Семь столпов мудрости (Лоуренс) - страница 140

Я начал доктрину удачно, но мне еще оставалось найти альтернативные цели и средства войны. Наши казались непохожими на тот ритуал, жрецом которого был Фош; и я вспомнил его, чтобы увидеть качественную разницу между ним и нами. В его современной войне — абсолютной войне, как он называл ее — два народа, исповедующие две несовместимые философии, подвергали их испытанию силой. С философской точки зрения это был идиотизм: получается, если о позициях можно спорить, убеждения должны быть излечены пулями, и борьба может закончиться только тогда, когда у сторонников одного отвлеченного принципа не будет больше средств сопротивляться сторонникам другого. Это походило на возрождение в двадцатом веке религиозных войн, логическим концом которых было полное разрушение одного из верований, и участники которых уповали, что суд Божий дело решит. Все это могло сойти для Франции и Германии, но не отражало британского отношения к делу. Наша армия во Фландрии и на Канале никаких философских концепций сознательно не поддерживала. Усилия заставить наших людей ненавидеть врага обычно заставляли их ненавидеть войну. На самом деле, Фош сам же и бил свои собственные аргументы, заявляя, что такая война зависит от массового фанатизма и невозможна между профессиональными армиями; в то время как старая армия была идеалом Британии, а ее обычаи — предметом гордости в наших рядах (и в наших колоннах тоже). Мне война по Фошу казалась только истребляющей разновидностью, не более абсолютной, чем всякая другая. Можно было ее определить как «войну-убийство». Клаузевиц перечислял все виды войн: личные войны, дуэли по договоренности, войны по династическим причинам… изгоняющие войны, в партийной политике… коммерческие войны за рынки… одна война редко бывала похожа на другую. Подчас стороны не знали своей цели и двигались на ощупь, пока ход событий не решал дело. Победа обычно склонялась к тем, кто обладал более ясным взглядом, хотя фортуна и высший разум могли превратить в печальную путаницу «неизбежные» законы природы.

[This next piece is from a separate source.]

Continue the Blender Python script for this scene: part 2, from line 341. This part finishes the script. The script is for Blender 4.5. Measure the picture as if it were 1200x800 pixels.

Я поставил вопрос, почему Фейсал хотел сражаться с турками, и почему арабы ему помогали, и увидел, что их цель была географической: выдавить турок со всех арабскоязычных земель в Азии. Их мирный идеал свободы мог быть воплощен только так. В стремлении к идеальным условиям мы могли убивать турок, потому что очень их не любили: но убивать было чистой роскошью. Если они тихо уйдут, война закончится. Если нет, мы их заставим уйти или попытаемся вышвырнуть. В последнем случае мы будем вынуждены к отчаянному пути крови и максимам «войны-убийства», но настолько дешево для нас, насколько возможно, так как арабы борются за свободу, а этим благом можно насладиться, только будучи живым. К труду во имя потомства люди относятся прохладно — неважно, насколько случается им при этом любить своих собственных или уже произведенных на свет другими детей.